ON BOARD QUANTITY (OBQ): All the oil, water, sludge and sediment in the cargo and associated lines and pumps on a ship before loading a cargo commence. (this term may not apply to product movement).

QUANTITY REMAINING ON BOARD (ROB): All the oil, water, sludge and sediment in the cargo tanks and associated lines and pumps on a ship after discharging a cargo has been completed, excluding vapour but including clingage. (this term may not apply to product movements)

Determine the OBQ/ROB for Liquids as follows:
(1)    By measurement determine the depth of liquid in each tank. Measure-ments should be taken at as many points as possible to ascertain if the liquid covers the tank bottom.
(2)    Where there is a sufficient depth of liquid determine its temperature. If not assume the material to be at standard temperature.
(3)    Calculate and record corrected volumes using where appropriate :
(a)    Special dip tables or the wedge formula if the liquid does not cover the bottom of the tank.
(b)   Trim/list corrections if the liquid covers the bottom of the tank.
Note: When applicable, estimate the volumes of oil residues adhering to the surfaces of the tank walls and structure.

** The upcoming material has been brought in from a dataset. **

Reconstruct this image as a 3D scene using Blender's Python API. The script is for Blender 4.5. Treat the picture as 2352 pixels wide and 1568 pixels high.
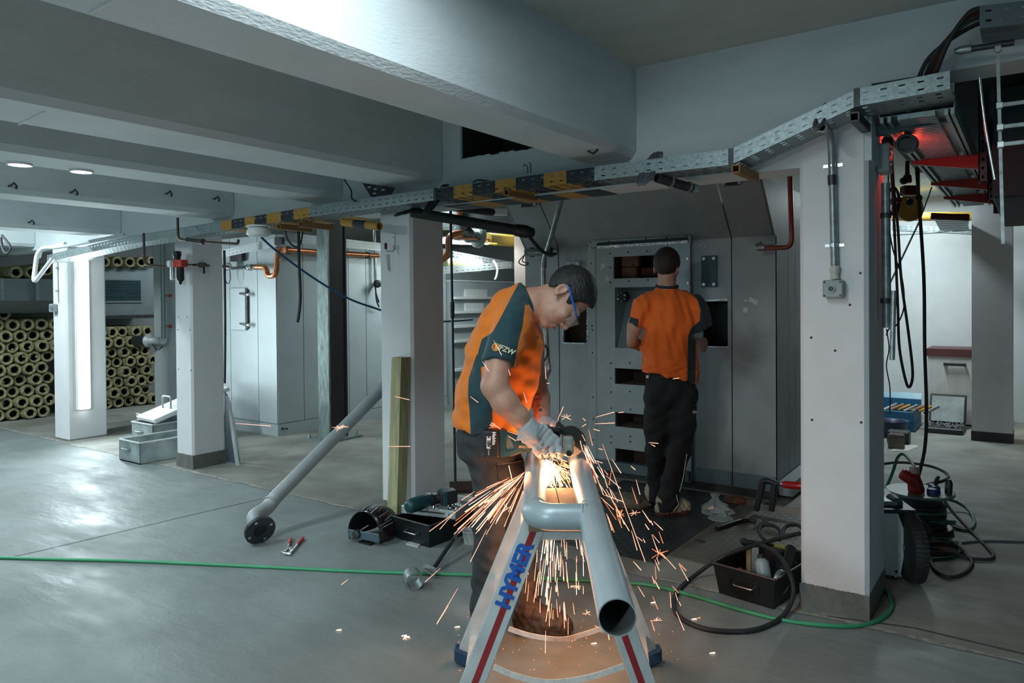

Add this volume to the quantities determined above.
(4)    Where possible obtain a sample of the OBQ/ROB.

Note:
Slops which are to be loaded on top should be included in the OBQ/ROB report. Record on the report from the nature of the materiel and the method used to determine the volume in each compartment. Material in compartments not receiving cargo should also be measured and reported on an OBQ/ROB report from.

This report should be signed by the interested parties. If the vessels officer signed under protest a note shall be made as to whether the vessel chose to have a survey made by another company on its behalf .It is strongly recommended that Dry Tank Certificates are not signed by inspectors. Refer to specific instructions issued by interested parties concerning Dry Tank Certificates.

If there is an unresolved dispute between the vessels personnel and the inspector or other interested parties as to the quantity and character (liquid or non-liquid) of the ROB this shall be reported immediately by telephone or telex to all the parties concerned and noted on the OBQ/ROB report.